LGBTQ multicultural events are often seen as useful strategies for teaching kids about the dangers of using discriminatory language in the school environment. However, events such as this -- though potentially evoking sympathetic response -- do not offer education about the social norms that mark and marginalize gender nonconformity and non-hetero sexualities. They ask students to have empathy for victims of violence and to stop their harassing behavior -- which is absolutely necessary -- but they do not help students understand the discrimination against LGBTQ people or ask them to question why they think it is OK to target LGBTQ and gender-nonconforming peers for harassment. Strategies to stop harassment are essential, but it is important to note that heteronormative policies and practices of the school that privilege straight students and students with traditional genders are not being brought into awareness or called into question.
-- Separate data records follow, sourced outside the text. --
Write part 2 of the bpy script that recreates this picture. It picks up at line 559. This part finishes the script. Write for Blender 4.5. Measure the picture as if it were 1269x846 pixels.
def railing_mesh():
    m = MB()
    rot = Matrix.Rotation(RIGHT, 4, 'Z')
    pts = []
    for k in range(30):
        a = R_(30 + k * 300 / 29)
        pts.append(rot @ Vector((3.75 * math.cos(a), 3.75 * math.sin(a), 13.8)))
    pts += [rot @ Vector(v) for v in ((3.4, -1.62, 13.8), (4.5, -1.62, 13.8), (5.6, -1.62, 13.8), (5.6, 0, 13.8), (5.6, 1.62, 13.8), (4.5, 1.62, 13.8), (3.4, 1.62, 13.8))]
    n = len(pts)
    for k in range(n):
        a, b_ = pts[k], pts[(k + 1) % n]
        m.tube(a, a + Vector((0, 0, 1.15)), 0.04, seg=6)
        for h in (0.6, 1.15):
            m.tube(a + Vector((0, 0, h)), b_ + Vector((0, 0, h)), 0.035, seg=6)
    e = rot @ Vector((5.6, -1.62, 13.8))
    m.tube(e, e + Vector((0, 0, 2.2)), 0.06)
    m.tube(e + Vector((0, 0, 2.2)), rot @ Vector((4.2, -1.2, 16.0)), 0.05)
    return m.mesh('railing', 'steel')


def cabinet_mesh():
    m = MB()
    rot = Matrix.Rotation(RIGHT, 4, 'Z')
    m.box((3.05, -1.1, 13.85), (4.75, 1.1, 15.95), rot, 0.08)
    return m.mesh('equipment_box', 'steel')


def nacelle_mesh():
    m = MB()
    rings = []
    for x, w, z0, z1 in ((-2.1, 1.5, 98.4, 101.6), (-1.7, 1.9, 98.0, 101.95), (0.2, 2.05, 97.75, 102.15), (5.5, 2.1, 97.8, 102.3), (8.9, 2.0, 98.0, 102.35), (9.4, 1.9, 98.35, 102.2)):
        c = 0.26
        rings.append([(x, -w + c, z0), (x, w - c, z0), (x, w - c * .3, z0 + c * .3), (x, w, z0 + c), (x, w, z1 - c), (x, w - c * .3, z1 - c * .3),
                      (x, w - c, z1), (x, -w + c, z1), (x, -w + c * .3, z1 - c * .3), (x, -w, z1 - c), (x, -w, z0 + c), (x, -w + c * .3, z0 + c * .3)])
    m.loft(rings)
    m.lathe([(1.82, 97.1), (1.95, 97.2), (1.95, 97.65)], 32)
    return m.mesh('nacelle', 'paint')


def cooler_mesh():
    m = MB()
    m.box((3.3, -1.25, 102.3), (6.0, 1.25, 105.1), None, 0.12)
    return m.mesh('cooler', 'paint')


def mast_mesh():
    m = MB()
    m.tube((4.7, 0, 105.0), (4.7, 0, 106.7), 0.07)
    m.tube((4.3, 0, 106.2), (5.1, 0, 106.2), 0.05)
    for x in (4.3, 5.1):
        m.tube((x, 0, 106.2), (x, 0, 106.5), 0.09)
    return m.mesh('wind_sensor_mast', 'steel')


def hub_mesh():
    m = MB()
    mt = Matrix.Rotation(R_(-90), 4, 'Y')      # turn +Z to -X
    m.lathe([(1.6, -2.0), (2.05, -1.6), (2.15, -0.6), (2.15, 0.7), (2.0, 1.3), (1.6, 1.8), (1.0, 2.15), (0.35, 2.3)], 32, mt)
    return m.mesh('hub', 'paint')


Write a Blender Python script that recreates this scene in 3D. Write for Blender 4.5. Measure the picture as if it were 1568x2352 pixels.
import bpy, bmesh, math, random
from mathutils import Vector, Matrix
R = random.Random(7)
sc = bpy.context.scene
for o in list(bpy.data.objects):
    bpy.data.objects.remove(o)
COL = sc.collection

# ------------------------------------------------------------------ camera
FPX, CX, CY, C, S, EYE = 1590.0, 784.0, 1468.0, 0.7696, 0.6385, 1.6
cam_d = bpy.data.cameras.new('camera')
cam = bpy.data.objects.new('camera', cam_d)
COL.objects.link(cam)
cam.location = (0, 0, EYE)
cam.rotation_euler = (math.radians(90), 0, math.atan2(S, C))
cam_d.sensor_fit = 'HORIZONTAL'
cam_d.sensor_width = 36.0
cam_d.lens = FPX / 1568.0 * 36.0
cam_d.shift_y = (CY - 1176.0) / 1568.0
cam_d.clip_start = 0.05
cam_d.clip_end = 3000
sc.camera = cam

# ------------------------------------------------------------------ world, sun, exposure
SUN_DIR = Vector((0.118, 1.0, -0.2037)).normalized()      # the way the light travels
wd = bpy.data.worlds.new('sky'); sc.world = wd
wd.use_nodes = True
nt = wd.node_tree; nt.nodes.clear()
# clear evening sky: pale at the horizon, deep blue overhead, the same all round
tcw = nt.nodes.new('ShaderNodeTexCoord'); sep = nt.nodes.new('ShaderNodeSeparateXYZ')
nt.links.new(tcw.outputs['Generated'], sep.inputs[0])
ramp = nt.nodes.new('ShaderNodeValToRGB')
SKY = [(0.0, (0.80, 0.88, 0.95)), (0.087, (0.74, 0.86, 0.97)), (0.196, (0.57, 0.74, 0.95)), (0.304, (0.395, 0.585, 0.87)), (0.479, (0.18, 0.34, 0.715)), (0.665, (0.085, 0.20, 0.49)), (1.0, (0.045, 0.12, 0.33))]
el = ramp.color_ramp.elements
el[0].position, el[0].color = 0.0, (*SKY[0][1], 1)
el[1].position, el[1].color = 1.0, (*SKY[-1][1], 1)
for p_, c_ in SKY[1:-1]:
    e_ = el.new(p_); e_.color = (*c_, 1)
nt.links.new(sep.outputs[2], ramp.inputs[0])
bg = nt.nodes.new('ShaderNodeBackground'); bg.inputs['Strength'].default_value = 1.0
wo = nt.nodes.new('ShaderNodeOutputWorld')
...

Setting aside one day events where people can show support and then return to ignoring the marginalization of LGBTQ students fails to produce long-term change and may potentially result in a further entrenchment of the idea that being LGBTQ is a "bad" or dangerous thing.

So, while it may be true that these "celebration" events are indicators of improved school climate, they are not indicative of a change in school culture, and they continue to mark LGBTQ students as "victims" who are "at risk" rather than as valuable members of the school community. We need to go further. At QuERI we routinely participate in these events both in area public schools and at our university, and we have coordinated our regional Day of Silence activities for years. We do believe in the value of these events for both raising awareness and "making the case" for more focused efforts in supporting LGBTQ students. And many of these events also offer opportunities for students' collective action, which can be an affirming experience for youth. But we strongly believe that schools need to also make a consistent effort to increase visibility of LGBTQ identities through positive representations: artistic and literary talent, professional and scholarly achievements, contributions to history and political successes. Adding such representations to the school community's worldview is a necessary component for challenging the pervasive stigmatization of LGBTQ identities and moving toward inclusive school cultures. The bullying and harassment (and worse) of LGBTQ people in schools and on America's streets is a contemporary issue that calls for immediate, forceful, committed and sustained action to stop it. But recognizing the harassment and aiming to stop it is not all that "inclusion" and "diversity" should mean in schools. Not only should all children have access to a safe and comfortable learning environment, but they should feel that they are valued, respected members of the school community -- not victims to be saved -- and they should be able to see themselves positively reflected in the curriculum and school social life. Let's move beyond only acknowledging LGBTQ identities during one-day visibility events and toward schools that embrace the contributions of LGBTQ people to the world, and of LGBTQ students and families to school communities.

This piece is partially based on our 2012 research study "Safety, celebration and risk: Educator responses to LGBTQ professional development," published in Teaching Education.